■ **WHAT YOU SHOULD DO**
Copy every line from the material below that holds "scene".

== RECORDED DATA ==

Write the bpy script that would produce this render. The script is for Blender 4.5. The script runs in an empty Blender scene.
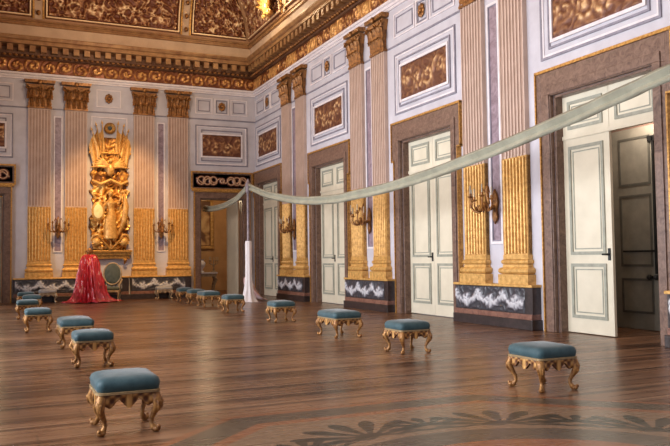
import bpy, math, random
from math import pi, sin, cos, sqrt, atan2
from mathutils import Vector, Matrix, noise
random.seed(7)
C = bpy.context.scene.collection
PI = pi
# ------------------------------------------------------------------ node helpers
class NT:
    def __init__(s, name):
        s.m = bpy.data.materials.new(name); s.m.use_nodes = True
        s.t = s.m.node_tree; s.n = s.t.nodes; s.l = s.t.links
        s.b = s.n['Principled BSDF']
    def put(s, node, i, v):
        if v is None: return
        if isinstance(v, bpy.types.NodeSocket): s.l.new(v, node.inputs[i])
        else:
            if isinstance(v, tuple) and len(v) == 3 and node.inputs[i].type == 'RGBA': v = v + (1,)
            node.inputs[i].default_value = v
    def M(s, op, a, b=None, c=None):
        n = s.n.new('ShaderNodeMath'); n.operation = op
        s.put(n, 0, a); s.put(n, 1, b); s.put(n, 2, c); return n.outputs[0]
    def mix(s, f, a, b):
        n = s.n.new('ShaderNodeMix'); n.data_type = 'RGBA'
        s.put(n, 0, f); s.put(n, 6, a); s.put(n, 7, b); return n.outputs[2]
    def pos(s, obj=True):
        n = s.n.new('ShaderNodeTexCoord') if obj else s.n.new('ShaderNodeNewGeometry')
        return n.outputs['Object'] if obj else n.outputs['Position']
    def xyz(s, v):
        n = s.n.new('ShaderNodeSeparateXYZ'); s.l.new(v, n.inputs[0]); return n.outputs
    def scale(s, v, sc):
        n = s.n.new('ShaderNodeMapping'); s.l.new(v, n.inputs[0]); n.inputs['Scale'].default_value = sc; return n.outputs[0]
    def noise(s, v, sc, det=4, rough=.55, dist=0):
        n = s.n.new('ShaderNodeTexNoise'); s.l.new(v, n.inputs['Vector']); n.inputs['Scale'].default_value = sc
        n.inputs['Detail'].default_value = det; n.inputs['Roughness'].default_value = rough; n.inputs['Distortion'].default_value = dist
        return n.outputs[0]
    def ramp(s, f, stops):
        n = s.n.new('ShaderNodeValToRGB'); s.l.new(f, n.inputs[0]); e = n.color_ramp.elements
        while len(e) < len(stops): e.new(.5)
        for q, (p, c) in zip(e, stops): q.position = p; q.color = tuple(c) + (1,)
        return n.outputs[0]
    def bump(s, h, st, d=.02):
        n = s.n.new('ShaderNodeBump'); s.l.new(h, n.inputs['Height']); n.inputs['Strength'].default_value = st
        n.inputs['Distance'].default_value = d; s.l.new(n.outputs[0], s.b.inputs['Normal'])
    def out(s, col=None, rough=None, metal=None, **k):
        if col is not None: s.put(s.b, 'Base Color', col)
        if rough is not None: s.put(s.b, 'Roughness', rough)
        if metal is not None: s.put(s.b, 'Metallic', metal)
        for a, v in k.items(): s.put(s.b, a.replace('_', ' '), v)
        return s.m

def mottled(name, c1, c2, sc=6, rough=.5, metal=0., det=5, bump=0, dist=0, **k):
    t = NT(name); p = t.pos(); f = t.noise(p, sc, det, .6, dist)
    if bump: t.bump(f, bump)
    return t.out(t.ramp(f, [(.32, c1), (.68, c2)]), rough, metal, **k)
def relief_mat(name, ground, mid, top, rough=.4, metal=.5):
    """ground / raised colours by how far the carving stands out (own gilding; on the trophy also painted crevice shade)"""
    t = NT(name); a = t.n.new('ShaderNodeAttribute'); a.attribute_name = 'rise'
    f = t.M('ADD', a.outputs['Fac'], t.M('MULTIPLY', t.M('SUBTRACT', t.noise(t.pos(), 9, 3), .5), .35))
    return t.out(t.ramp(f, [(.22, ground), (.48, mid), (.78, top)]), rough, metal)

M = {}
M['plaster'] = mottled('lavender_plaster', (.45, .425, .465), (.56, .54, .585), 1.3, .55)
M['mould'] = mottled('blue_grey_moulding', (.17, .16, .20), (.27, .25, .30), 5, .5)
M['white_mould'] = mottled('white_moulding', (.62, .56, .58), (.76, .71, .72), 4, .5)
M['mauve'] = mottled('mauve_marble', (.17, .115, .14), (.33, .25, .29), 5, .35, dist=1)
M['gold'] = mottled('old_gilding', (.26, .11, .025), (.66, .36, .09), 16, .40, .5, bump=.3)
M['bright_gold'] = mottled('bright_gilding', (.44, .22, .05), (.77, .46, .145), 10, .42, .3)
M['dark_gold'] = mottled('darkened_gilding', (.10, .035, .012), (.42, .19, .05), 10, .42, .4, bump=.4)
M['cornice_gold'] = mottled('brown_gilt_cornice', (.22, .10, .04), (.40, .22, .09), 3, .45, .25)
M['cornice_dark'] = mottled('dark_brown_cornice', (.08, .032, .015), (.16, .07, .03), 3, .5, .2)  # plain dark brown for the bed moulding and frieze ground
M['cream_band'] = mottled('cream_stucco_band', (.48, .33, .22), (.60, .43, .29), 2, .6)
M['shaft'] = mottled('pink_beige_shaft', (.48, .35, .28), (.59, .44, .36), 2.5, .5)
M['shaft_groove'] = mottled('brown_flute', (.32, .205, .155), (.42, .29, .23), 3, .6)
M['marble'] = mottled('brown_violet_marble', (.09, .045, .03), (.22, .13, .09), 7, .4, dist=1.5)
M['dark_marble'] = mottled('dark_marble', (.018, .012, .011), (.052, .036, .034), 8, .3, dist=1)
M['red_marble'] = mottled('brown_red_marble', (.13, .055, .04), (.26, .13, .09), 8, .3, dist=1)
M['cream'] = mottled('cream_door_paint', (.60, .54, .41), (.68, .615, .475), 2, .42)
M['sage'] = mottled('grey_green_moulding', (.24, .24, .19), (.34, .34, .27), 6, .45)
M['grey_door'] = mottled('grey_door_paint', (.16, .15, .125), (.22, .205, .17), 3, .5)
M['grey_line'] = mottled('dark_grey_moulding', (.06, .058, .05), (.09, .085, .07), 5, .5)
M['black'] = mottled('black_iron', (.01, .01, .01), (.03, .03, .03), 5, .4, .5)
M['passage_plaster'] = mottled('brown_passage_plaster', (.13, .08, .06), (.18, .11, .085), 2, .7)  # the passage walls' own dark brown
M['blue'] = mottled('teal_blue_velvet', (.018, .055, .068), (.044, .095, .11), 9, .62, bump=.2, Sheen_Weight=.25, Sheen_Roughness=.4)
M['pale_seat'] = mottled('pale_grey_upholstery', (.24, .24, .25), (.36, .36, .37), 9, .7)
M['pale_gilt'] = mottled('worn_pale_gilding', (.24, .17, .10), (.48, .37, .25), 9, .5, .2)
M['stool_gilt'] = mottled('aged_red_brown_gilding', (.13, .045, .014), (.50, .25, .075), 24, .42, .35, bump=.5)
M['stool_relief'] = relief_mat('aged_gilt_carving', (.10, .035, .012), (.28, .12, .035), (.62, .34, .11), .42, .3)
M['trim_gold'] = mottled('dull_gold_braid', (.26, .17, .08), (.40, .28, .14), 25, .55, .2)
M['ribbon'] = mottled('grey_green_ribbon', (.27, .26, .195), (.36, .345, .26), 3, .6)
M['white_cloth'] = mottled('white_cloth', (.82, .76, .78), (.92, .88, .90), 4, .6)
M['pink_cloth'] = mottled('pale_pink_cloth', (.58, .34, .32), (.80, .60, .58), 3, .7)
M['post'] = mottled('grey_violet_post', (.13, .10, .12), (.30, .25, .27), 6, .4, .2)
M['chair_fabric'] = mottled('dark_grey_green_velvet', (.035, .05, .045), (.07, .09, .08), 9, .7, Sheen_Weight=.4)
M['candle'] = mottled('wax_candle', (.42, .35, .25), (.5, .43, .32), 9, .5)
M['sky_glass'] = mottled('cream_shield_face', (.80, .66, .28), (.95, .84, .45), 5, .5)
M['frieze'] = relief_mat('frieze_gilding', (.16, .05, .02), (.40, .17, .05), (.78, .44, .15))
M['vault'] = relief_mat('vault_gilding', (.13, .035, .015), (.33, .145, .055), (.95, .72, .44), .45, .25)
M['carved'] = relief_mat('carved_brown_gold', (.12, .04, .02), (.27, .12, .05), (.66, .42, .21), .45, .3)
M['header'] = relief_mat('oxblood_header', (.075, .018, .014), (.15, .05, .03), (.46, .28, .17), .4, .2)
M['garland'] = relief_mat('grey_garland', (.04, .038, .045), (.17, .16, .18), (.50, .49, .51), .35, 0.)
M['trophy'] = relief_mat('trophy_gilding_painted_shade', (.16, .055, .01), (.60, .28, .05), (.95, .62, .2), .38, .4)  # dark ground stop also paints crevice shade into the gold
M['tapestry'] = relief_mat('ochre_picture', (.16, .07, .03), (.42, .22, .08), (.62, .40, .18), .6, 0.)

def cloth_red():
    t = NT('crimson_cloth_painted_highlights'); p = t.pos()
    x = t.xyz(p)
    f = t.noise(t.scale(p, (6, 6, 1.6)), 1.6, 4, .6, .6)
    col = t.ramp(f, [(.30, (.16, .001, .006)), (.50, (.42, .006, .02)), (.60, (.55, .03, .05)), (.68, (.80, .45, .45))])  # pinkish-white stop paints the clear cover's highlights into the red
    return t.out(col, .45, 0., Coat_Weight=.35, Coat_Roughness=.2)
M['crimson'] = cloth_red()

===

■ **RESPONSE TO THE EXERCISE**
Write the bpy script that would produce this render. The script is for Blender 4.5. The script runs in an empty Blender scene.
C = bpy.context.scene.collection